(Problem to work on) Each line that holds the word "scene" is to be identified and copied.

(Available data)

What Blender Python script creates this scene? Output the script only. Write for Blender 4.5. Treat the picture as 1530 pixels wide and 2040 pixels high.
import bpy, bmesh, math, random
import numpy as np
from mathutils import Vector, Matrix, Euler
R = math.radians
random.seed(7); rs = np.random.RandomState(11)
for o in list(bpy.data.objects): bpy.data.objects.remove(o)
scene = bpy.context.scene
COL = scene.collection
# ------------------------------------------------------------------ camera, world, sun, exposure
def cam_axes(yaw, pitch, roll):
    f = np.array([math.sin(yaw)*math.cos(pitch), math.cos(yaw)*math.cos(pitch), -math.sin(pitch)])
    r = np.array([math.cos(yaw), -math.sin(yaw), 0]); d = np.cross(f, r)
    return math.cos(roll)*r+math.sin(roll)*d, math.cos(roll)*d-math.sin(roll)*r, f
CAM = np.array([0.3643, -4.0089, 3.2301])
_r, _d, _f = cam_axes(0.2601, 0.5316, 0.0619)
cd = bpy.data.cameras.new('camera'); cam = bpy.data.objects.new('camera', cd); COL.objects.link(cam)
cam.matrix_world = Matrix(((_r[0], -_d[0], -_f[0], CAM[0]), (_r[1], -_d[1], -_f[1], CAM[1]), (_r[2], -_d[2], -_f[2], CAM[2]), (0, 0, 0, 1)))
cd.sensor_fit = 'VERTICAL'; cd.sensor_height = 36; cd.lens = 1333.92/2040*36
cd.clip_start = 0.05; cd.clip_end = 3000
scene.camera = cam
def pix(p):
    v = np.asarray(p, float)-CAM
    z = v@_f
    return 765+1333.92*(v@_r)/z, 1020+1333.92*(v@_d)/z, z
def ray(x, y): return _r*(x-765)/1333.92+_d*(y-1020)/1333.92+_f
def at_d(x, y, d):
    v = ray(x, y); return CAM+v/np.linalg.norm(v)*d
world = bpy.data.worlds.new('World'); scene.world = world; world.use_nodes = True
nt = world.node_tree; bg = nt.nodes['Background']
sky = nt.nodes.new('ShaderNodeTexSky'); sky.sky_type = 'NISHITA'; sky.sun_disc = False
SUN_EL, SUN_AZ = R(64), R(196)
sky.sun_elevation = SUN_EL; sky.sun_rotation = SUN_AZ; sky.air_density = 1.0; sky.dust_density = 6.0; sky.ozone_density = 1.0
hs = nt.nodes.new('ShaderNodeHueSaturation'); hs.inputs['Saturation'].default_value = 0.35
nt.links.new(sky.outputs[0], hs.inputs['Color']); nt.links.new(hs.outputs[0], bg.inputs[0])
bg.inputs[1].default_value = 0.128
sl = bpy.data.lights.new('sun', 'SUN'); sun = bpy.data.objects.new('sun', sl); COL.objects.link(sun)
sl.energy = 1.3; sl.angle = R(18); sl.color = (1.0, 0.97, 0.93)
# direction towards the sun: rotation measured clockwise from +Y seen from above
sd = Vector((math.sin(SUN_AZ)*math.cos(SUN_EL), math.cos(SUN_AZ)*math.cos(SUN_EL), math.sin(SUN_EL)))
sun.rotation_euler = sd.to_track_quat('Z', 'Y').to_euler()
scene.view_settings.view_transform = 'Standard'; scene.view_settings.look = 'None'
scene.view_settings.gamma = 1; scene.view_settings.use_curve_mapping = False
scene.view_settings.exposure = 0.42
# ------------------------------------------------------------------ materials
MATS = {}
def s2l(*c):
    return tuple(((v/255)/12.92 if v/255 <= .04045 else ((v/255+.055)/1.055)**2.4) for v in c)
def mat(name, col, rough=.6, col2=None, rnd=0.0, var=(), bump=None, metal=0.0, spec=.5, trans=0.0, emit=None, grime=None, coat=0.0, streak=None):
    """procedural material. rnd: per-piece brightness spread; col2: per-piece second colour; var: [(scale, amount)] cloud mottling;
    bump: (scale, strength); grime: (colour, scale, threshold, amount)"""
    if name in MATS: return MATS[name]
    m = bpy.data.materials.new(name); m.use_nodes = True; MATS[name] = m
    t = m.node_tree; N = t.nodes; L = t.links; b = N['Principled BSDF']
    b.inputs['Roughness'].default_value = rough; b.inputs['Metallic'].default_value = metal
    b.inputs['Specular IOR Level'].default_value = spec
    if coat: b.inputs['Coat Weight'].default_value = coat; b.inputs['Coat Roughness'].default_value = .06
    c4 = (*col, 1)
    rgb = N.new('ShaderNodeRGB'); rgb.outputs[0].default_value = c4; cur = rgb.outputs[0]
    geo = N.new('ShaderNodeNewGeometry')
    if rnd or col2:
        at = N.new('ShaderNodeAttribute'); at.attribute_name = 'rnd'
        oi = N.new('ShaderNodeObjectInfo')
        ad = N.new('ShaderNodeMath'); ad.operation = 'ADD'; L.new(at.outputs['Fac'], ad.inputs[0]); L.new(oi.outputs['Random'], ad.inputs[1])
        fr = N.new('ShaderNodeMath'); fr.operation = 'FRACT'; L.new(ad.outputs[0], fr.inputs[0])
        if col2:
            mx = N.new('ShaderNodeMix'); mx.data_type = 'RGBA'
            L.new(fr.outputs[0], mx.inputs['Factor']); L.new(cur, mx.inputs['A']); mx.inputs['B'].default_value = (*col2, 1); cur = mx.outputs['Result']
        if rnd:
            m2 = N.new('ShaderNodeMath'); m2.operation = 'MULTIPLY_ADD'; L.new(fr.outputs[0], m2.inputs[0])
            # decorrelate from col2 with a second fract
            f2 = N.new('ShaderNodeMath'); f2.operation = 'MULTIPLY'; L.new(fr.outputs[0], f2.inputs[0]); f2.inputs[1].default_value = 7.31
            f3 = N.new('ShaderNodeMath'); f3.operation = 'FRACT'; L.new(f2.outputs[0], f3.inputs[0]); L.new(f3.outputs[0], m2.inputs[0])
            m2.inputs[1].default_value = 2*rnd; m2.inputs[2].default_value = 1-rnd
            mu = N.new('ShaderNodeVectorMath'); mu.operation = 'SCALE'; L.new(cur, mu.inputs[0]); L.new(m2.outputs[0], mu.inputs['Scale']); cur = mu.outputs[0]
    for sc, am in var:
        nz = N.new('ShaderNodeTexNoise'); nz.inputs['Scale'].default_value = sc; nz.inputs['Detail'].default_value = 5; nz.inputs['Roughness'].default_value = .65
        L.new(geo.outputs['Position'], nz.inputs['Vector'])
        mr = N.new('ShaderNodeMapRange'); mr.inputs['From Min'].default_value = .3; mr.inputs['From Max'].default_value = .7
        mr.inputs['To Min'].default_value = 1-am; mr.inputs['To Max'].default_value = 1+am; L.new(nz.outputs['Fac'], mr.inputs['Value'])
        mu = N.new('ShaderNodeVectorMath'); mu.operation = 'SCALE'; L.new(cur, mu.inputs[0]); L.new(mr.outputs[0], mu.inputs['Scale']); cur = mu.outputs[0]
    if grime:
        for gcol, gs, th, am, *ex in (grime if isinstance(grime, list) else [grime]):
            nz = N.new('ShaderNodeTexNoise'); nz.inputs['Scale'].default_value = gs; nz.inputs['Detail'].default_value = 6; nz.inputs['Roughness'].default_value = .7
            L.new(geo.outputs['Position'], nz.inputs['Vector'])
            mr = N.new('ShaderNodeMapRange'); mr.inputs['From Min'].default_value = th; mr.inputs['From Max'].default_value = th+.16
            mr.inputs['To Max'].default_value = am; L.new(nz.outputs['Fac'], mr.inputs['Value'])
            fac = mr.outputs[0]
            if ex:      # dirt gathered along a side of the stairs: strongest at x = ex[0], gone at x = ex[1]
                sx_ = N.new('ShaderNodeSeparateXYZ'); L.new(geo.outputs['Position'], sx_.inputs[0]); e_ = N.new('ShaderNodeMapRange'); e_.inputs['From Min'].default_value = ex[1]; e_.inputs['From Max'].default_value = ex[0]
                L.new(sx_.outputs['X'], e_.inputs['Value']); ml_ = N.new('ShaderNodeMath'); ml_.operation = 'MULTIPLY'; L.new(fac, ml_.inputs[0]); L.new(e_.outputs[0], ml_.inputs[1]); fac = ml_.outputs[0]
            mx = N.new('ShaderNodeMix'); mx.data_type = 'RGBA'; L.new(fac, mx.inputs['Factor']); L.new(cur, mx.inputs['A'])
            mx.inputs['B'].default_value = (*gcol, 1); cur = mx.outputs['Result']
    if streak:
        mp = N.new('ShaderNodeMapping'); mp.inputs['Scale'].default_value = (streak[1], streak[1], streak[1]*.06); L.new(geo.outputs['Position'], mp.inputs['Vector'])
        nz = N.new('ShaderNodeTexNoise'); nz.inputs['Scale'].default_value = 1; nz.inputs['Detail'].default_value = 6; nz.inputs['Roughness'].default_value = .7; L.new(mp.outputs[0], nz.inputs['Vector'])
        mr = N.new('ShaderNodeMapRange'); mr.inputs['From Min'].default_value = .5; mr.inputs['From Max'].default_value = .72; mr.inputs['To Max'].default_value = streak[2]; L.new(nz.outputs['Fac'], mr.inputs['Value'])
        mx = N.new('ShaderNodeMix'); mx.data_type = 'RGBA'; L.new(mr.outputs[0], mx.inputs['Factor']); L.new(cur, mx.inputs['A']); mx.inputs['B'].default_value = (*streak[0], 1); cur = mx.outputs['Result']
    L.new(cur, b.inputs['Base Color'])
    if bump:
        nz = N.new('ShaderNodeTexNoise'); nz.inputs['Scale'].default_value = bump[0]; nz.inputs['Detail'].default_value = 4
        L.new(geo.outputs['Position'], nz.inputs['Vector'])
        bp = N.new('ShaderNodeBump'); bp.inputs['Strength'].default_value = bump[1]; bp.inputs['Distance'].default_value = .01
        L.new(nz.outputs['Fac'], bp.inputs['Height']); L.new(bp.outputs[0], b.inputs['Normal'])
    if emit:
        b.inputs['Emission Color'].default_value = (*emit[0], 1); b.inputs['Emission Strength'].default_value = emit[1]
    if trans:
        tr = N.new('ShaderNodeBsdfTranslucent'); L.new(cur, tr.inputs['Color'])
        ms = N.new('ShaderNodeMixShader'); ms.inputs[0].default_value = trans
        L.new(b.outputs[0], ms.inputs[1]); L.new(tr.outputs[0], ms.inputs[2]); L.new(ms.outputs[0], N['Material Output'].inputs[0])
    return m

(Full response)
What Blender Python script creates this scene? Output the script only. Write for Blender 4.5. Treat the picture as 1530 pixels wide and 2040 pixels high.
scene = bpy.context.scene
COL = scene.collection
scene.camera = cam
world = bpy.data.worlds.new('World'); scene.world = world; world.use_nodes = True
scene.view_settings.view_transform = 'Standard'; scene.view_settings.look = 'None'
scene.view_settings.gamma = 1; scene.view_settings.use_curve_mapping = False
scene.view_settings.exposure = 0.42